De gouden bal

“Ergens ver weg, maar tegelijk dichtbij, leefde een kind.” (p. 2). Wanneer het op een dag zijn gouden bal verliest, krijgt het te horen dat het een reis van negen maanden moet gaan maken om zijn bal te gaan zoeken en een mensenkind te worden. Het kind maakt de verre reis, langs de sterren, de zon en de maan. Tot het in een storm terechtkomt en zijn ogen opent in de armen van zijn moeder. Het mensenkind groeit op en ontdekt de wereld. Als het twee jaar wordt, wordt het ziek, vindt het zijn gouden bal en weet het kind dat het tijd is om terug te keren naar waar het vandaan was gekomen. De ouders blijven achter met hun stormachtig verdriet.

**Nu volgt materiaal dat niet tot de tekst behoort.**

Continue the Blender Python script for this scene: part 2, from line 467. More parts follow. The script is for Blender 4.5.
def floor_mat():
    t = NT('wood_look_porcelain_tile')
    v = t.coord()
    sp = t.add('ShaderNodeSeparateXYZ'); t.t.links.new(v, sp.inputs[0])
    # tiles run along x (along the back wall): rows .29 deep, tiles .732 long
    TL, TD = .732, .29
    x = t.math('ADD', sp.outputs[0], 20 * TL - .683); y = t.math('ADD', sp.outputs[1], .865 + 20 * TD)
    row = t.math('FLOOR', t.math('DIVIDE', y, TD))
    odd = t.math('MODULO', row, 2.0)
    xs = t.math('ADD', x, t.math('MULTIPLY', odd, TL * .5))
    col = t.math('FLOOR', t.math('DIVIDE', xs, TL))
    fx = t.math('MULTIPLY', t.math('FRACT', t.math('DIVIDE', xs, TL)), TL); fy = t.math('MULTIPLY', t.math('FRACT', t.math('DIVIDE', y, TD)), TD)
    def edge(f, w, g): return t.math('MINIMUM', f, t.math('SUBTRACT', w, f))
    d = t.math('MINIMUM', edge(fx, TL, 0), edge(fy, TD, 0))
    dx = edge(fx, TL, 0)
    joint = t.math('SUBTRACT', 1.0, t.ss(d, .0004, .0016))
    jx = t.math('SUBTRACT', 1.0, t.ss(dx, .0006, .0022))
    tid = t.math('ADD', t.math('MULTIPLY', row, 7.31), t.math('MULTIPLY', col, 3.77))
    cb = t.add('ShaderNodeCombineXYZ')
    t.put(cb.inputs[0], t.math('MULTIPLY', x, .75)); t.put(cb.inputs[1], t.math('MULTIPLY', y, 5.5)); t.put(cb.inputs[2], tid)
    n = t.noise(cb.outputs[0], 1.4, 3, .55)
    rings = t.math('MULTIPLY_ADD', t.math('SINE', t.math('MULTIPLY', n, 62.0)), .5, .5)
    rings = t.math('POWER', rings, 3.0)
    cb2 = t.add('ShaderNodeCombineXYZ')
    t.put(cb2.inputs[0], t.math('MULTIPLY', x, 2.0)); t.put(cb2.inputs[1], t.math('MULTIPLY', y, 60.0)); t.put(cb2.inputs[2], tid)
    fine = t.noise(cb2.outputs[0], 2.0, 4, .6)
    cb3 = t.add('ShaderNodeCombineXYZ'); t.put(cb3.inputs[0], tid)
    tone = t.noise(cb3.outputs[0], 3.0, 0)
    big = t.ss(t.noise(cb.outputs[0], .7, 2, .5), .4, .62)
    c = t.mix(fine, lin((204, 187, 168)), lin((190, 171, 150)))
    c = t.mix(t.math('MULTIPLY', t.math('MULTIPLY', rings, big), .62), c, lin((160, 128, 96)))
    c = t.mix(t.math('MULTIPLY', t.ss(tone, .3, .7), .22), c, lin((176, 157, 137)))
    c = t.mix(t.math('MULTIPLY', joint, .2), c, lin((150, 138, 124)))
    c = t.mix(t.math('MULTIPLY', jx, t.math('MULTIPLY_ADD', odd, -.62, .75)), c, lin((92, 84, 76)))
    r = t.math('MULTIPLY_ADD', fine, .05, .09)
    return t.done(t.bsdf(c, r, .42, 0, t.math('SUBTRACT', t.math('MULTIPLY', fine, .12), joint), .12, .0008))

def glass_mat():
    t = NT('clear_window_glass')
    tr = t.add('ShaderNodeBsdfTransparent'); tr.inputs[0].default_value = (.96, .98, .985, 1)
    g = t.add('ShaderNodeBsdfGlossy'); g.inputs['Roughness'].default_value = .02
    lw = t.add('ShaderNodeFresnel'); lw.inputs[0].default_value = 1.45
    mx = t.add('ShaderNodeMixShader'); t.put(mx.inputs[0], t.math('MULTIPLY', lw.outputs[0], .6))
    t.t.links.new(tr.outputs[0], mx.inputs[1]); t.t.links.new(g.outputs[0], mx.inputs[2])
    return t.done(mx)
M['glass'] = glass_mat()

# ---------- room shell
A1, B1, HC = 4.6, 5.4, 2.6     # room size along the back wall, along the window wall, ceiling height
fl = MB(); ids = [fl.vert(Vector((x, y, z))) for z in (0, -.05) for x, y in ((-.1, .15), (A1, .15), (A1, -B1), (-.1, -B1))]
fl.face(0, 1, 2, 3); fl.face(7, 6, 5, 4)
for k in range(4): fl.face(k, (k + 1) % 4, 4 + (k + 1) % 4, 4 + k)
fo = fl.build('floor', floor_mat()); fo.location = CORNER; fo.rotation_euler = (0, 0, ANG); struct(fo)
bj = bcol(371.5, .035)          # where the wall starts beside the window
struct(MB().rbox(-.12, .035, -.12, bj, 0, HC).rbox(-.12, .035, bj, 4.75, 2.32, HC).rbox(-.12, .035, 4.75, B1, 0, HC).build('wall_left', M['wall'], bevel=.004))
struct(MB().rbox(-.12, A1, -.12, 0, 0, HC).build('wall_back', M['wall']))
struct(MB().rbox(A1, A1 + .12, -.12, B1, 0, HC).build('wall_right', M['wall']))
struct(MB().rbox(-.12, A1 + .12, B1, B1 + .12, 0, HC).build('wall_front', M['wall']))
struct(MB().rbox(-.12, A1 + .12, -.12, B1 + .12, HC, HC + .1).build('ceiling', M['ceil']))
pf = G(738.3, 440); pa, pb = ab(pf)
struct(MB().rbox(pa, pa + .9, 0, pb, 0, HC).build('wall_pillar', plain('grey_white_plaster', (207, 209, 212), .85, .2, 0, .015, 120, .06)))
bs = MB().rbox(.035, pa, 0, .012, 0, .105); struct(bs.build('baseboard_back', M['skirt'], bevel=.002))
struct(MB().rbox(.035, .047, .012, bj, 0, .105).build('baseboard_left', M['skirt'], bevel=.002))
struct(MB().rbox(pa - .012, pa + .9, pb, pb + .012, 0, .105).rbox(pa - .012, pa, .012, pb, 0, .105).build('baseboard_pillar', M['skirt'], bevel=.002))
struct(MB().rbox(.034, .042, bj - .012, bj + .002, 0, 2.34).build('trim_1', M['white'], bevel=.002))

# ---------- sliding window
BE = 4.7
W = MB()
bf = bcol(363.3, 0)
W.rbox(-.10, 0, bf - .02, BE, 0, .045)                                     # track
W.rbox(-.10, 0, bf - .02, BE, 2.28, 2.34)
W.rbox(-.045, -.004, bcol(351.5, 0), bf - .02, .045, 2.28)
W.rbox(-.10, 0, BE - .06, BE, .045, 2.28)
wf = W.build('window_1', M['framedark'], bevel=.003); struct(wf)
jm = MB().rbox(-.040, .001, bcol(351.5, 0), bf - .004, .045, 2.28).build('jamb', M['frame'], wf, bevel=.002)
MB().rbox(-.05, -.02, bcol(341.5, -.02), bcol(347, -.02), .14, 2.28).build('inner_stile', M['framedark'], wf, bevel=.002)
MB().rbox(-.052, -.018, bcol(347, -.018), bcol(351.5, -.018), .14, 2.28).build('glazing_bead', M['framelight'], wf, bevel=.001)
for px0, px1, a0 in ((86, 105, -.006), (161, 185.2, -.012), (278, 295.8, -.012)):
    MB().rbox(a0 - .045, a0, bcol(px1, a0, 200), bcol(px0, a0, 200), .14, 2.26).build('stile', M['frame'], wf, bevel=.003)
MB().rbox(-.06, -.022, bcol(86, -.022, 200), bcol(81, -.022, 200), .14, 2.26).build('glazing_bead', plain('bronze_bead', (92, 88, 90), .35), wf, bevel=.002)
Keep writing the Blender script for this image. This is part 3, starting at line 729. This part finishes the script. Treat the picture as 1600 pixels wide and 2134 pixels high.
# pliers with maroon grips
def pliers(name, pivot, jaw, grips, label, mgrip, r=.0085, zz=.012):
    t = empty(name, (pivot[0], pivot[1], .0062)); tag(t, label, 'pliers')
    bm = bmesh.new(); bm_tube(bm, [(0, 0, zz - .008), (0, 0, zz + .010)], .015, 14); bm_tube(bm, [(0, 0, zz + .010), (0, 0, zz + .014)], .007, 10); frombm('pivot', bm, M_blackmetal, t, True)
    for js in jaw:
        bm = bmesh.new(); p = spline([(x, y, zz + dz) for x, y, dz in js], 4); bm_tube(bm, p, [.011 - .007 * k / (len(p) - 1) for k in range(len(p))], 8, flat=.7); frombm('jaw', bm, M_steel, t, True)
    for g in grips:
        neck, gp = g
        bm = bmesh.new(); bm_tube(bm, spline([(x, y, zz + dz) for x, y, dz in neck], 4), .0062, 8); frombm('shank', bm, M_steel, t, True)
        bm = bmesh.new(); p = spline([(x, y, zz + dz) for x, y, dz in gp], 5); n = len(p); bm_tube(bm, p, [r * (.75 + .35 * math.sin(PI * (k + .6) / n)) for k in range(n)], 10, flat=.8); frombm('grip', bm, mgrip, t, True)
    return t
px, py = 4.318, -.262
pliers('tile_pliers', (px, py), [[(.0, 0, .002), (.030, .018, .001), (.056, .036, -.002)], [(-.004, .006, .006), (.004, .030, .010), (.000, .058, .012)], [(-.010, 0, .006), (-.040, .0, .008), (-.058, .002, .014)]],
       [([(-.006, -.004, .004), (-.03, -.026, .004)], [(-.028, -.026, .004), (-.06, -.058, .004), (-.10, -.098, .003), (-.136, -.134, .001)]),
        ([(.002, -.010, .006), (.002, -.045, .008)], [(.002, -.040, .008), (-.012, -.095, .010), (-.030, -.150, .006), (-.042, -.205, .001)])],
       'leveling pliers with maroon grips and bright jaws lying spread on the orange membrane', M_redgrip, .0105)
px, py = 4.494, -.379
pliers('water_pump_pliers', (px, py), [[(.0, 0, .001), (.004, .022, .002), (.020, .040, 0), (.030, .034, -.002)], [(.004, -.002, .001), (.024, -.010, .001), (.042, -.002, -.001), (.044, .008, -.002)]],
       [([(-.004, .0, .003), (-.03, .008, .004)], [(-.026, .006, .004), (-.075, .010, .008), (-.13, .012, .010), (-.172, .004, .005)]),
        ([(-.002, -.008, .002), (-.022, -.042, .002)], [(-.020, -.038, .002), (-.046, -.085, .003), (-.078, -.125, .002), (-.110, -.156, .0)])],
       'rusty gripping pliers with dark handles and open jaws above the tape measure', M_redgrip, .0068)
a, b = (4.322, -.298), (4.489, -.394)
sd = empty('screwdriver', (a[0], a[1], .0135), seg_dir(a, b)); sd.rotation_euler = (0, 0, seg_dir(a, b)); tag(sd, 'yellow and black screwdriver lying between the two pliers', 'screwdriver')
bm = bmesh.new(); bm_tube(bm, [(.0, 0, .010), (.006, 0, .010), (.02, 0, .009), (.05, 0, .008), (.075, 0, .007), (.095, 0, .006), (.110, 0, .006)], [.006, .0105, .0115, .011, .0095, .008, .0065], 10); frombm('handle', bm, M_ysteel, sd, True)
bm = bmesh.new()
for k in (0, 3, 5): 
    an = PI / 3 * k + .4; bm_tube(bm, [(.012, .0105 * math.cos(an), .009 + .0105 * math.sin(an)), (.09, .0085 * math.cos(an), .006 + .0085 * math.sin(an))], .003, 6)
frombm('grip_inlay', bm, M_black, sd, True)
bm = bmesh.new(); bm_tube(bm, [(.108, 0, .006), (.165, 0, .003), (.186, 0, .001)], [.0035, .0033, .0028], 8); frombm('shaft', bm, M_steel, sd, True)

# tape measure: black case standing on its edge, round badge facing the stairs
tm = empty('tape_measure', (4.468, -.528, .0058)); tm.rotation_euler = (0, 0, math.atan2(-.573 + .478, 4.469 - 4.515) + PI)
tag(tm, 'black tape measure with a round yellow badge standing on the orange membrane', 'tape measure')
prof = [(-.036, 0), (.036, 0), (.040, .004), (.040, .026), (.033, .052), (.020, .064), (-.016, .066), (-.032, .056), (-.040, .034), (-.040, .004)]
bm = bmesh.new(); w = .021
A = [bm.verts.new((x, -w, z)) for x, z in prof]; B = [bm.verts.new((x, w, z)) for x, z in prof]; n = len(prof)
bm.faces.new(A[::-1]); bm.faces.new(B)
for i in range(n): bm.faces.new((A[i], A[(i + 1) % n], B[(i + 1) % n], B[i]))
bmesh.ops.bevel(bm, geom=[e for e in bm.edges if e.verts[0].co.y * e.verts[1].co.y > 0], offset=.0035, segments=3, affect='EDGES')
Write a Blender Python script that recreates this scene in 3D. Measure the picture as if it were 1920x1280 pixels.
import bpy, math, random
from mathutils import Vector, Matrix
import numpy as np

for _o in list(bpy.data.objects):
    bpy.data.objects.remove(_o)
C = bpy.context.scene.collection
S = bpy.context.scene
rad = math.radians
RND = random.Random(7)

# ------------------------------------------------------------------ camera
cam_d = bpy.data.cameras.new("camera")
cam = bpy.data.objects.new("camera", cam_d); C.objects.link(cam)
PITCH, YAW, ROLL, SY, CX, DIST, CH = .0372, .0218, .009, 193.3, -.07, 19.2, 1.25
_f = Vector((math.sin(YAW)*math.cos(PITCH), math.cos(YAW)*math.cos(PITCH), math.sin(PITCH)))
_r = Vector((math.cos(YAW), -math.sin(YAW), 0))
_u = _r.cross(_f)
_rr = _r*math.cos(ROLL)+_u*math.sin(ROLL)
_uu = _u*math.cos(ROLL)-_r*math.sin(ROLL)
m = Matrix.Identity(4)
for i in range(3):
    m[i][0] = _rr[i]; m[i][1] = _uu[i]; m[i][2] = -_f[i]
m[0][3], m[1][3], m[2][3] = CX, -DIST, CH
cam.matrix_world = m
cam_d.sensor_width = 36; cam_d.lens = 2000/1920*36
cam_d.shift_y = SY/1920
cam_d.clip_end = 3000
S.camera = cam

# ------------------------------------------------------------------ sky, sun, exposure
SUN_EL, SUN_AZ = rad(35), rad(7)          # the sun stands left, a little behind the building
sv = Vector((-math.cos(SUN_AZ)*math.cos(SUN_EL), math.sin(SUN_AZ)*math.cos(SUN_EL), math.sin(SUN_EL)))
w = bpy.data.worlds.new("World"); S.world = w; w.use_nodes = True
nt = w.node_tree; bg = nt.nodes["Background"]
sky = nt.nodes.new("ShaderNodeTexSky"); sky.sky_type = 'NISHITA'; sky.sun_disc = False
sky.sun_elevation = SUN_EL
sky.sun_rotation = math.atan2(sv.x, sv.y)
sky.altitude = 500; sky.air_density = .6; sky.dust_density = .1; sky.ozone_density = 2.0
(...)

Dit poëtische verhaal over geboren worden en sterven was het debuut van Kristien Dieltiens, meer dan vijftien jaar geleden. Het is nu heruitgegeven met schitterende illustraties van Seppe Van den Berghe. Het verhaal is niet eenvoudig, en vraagt zeker begeleiding. Niet zozeer om de woorden te begrijpen, als wel om wat er achter zit. Om de symboliek te doorgronden en niet letterlijk bij het verhaal te blijven hangen. Om te begrijpen dat er een kind geboren wordt en sterft, om te beginnen. De illustraties geven perfect de sfeer weer op elk moment in het verhaal: het mysterie, de vrolijkheid, het verdriet.